Saturday 6 November 2010

Bangkok at speed

Greetings from the roof of the Park Plaza Hotel, Sukhumvit, Bangkok. I'm seated by the pool with a Margarita (and a Margarita chaser). My zippy-off-leg-pants are zipped off and I've discarded my shirt. I'm recovering from my own little whirlwind.

As previously described, I was supposed to return from St. Lucia on Monday morning, chill and pack slowly, then depart for Thailand on Thursday night. Hurricane Tomas screwed that, so I didn't get back until Thursday morning, leaving me with 12 hours in the UK, half spent getting in and out of airports - tight enough to be considered heroic (foolhardy). I tried for an extra 24 hours, but only got half that - leaving me with 25 hours in the UK.

Now, I'm quite a seasoned traveller and can pack for a week working away in about 10 minutes. However, this trip was by backpack, in Tropical climes and had visa complexities that needed to be exactly right.

In the end I kept my taxi to Heathrow waiting nearly 20 minutes, as I finished preparations. That wasn't as bad as it sounds, because the driver was a friend and colleague of my friend and housemate Phil, and she spent the time sitting on my sofa, playing with his baby daughter.

In that past-last-minute gap I booked this hotel - a lot more expensive than I'd have liked, but necessary.

It was odd to be back on a plane waiting to take off again so soon, but obviously relieving to have achieved the turnaround.

The Thai International Airways flight (11h20) was a 747-400, but had a state-of-the-ark entertainment system - one movie at a time projected onto a central screen. The films were good and modern, but unfortunately I'd seen them all on the BA 777 touch-screen, personal choice, pausable system to and from St.

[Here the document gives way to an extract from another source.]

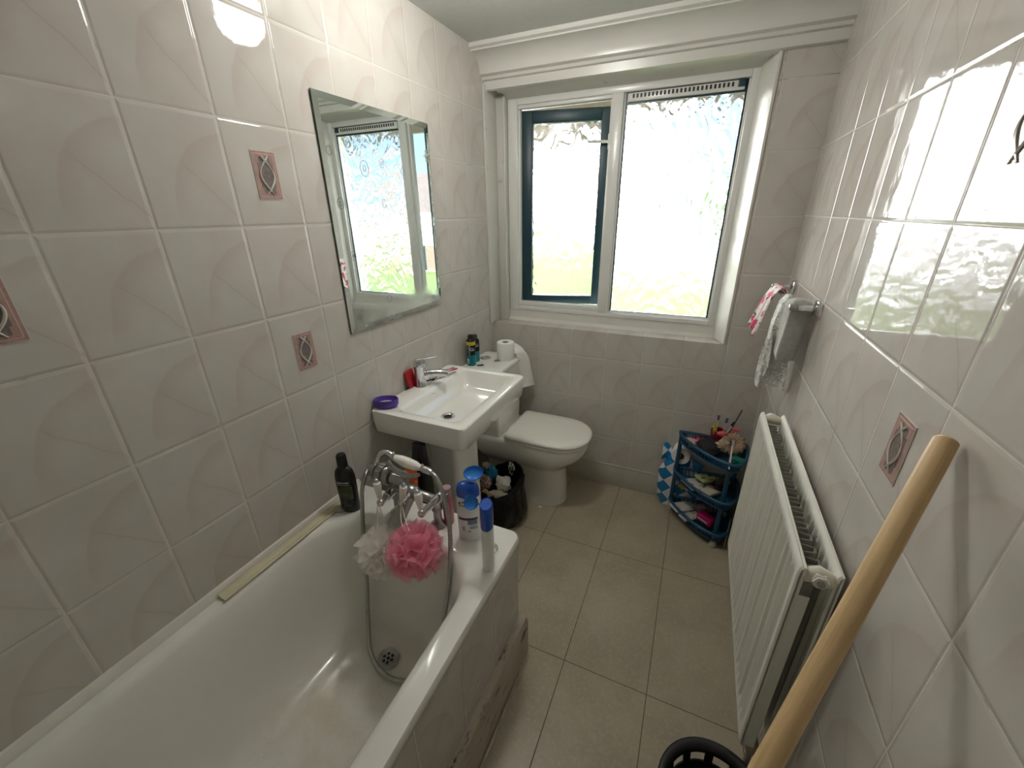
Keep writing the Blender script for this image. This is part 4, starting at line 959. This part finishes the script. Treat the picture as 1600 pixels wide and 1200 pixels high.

Lucia. Still, Thai flights are much cheaper than anyone else's and that has to come from somewhere - no complaints about legroom, though.

The flight landed in Bangkok before 6am and I proceeded to visa-on-arrival, only to be told Brits don't need one. Consequently, I went through the one of the 3 immigration zones furthest from the plane and was relieved that all 3 open into the same huge baggage hall.

Into town on the City Train, stopping a few times and hence cheaper than the express (15 Baht or 60p).

I disembarked at Makkasan station and found a taxi. The driver wanted to ring the hotel and I couldn't understand why, so told him not to bother. Being spoilt in London and Reading, it didn't occur to me that he might have no idea where it was, despite showing him the full address (in English / Latin alphabet) on my iPhone.

I had a map and pointed at where we were and where I thought the hotel was, and he set off the opposite way up the relevant road. At least six stopping-to-ask-someones later he turned around and went to where I pointed in the first place.

I couldn't grumble - he might have gone straight there if I'd let him ring, so it was my fault. The overgrown fare was still all of £4!!

One reason I needed to book a hotel was that I reached it before 9am but couldn't check in before 2pm. Hence I needed somewhere to dump my bags, etc. The other reason was stress reduction - the hotel as a known factor and one less to worry about.

So there I was at a loose end between 0900 and 1400 and bag-free, so I went off exploring.

[At this point in writing, the lack of sleep, battered body clock (Carib->Thai = +12hrs aaargh!) and Margheritas have got the better of me so I'll "retire hurt" and resume later.]